DDI’s behavior-based interviews are used on candidates (after candidates are screened on the phone by recruiters), and if all this goes well (PreVisor assessment, recruiter screen, DDI-based interview, etc.) you get an offer. Eighty percent of the people offered jobs say yes.

Eventually, Cingular will tie the red-light, green-light system to store performance. If you put the greenest of the green-lighted employees — the best candidates — in a certain store, will that store sell the most phones, headsets, and carrying cases? That’s to be determined.

Cingular is piloting its assessments (which are in Spanish, too, by the way) for call center jobs, with the goals of improving customer service, reducing customer churn, and reducing call time, and more.

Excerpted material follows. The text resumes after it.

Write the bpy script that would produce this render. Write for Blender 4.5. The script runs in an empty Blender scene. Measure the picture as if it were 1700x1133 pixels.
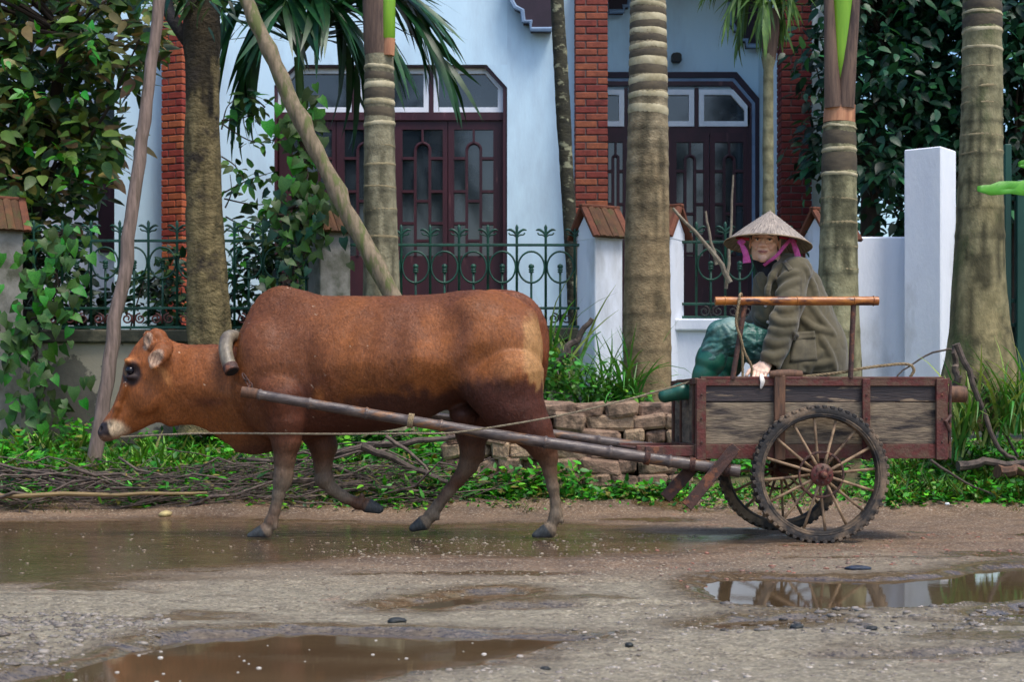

Thirty days after hire, Cingular will ask candidates how their experience was and is with the company. Cingular will drill down into how they heard about the company, what their media habits are, and while Cingular’s at it, it’ll find out what “retention issues” may be about to bubble up.

At Cingular, you can make some healthy commissions if you upsell customers on extra services like music downloads and roadside-assistance plans. With more text messages, more cell phones than old-style phones nowadays, more music, and, sadly, far too many car accidents, there are lots of upsell opportunties, and it seems that Cingular will find a way to calculate employees’ role in that sales, and to compensate them accordingly. Cingular, after all, seems to love metrics: Mayer can even explain, for example, that older employees at its call centers tend to stay on the phone longer than younger workers. Like many companies, it’s refining its quality-of-hire metrics. Says Mayer: “It’s data we need.”